Après l’événement tragique du 30 avril 1975, l’Association Générale des Etudiants Vietnamiens est restée silencieuse pendant un long moment, avant de se relever à la fin de l’hiver 1975. Cette fois, il ne s’agirait probablement plus d’organiser des manifestations sous la pression des circonstances, mais de lutter pour exiger une totale liberté, une véritable indépendance, une vraie paix et une démocratie réelle pour le peuple vietnamien. Il s’agirait de prendre part aux efforts de lutte de toutes les associations étudiantes vietnamiennes engagées dans la défense des valeurs nationalistes, des droits humains et de la dignité, une lutte qui s’intensifie partout dans le monde face à la trahison vis à vis du peuple et la tromperie envers l’humanité commises par les éléments communistes, tant au Vietnam que sur la scène internationale.
Et cette fois-ci, j’espère que notre combat reposera sur une organisation plus solide qu’auparavant, avec un amour inébranlable pour la liberté et une position encore plus ferme et résolue contre les régimes inhumains.
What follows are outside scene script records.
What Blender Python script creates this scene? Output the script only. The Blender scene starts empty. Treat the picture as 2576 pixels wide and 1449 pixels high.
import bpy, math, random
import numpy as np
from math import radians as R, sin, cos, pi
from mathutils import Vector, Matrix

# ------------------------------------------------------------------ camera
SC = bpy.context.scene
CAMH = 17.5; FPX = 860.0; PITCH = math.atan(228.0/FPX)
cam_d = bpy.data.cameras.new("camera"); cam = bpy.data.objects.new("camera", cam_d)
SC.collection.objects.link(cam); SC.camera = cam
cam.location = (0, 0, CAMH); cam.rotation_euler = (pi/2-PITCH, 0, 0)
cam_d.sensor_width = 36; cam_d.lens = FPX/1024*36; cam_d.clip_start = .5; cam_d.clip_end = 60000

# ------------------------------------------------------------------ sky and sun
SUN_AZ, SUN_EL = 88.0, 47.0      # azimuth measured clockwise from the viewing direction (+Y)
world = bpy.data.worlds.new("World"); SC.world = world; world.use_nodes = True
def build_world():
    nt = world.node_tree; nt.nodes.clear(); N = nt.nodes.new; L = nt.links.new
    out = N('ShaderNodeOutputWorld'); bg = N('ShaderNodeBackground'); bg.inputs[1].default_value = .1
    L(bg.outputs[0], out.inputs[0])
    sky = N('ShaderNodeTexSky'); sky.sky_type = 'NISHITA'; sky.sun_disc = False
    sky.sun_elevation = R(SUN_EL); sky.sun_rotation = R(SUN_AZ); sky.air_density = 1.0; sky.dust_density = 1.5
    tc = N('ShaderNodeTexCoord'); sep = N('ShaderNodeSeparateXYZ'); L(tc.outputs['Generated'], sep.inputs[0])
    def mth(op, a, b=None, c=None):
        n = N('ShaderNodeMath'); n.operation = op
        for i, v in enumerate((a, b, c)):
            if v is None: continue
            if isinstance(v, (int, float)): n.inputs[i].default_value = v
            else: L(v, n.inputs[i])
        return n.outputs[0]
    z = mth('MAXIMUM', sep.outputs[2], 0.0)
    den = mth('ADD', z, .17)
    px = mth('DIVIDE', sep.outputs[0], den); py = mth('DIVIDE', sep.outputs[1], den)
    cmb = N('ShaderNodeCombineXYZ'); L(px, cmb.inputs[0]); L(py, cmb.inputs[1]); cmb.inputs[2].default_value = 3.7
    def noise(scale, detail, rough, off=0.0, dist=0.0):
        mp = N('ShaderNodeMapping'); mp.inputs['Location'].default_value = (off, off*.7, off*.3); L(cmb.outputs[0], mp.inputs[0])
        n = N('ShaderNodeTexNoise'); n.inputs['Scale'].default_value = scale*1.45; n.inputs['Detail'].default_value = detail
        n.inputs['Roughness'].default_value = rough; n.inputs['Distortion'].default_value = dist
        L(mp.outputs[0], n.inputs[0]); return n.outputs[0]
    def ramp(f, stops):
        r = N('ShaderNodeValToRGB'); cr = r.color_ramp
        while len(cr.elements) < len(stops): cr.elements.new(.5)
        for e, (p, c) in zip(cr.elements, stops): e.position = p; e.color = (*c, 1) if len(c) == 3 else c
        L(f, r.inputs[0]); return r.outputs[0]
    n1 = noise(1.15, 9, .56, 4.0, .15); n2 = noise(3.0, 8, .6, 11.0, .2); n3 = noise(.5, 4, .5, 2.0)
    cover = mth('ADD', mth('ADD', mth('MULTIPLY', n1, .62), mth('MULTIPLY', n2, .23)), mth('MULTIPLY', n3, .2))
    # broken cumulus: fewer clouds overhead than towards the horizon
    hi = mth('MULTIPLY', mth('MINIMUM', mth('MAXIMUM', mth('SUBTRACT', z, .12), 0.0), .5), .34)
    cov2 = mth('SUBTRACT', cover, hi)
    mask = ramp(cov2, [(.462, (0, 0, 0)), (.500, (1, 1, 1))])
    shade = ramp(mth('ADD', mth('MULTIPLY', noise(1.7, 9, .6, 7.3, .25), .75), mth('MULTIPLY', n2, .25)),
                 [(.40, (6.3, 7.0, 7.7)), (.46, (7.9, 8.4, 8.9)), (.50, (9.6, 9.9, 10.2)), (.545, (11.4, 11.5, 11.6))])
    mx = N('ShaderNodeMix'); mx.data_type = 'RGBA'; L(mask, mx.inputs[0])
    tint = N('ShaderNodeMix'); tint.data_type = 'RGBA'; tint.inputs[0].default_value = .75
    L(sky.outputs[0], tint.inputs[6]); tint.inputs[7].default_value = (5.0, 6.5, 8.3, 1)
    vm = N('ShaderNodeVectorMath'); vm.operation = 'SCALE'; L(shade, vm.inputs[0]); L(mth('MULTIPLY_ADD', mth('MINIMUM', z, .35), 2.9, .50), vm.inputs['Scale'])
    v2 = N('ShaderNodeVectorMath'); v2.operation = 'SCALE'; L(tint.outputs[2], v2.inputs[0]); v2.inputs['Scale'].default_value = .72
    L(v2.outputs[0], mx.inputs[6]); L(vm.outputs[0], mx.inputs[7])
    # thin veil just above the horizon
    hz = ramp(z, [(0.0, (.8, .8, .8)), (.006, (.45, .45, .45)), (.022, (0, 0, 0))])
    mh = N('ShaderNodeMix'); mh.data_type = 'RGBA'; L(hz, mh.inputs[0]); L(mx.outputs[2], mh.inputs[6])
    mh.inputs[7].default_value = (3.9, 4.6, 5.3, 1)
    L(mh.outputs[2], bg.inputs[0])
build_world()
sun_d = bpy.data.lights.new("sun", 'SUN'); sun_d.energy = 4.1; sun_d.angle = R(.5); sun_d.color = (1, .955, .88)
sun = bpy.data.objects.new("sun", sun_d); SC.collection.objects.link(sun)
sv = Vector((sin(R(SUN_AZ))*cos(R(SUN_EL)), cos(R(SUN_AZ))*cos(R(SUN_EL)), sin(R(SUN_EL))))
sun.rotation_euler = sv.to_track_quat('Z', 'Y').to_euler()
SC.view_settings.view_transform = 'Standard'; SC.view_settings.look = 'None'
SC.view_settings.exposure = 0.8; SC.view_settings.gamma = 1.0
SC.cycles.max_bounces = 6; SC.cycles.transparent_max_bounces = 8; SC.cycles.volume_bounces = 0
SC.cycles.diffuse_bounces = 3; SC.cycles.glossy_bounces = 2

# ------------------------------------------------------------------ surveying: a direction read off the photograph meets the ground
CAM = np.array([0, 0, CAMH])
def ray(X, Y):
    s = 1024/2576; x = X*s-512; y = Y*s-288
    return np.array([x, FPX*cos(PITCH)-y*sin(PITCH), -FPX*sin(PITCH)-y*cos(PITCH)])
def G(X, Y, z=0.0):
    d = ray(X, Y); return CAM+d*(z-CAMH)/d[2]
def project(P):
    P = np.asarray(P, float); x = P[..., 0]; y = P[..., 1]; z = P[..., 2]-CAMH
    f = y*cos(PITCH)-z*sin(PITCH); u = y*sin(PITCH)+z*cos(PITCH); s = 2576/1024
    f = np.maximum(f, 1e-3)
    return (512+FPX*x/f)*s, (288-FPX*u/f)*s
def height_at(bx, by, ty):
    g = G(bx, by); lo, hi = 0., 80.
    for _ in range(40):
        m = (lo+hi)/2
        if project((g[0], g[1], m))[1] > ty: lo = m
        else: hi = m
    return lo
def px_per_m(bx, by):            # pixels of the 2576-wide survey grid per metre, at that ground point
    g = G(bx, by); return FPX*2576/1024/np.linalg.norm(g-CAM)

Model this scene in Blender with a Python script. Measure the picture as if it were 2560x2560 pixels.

J’espère que nos efforts aboutiront à un avenir meilleur, où nos aspirations se concrétiseront enfin. Nous nous efforcerons également de collaborer avec l’Association Générale des Etudiants Vietnamiens pour atteindre cet espoir commun, tout comme nous avons coopéré de tout cœur avec l’Association dans la manifestation en mémoire des Vietnamiens qui ont péri, qui périssent et qui périront encore dans cette guerre civile, une guerre menée pour la liberté de notre peuple et du monde.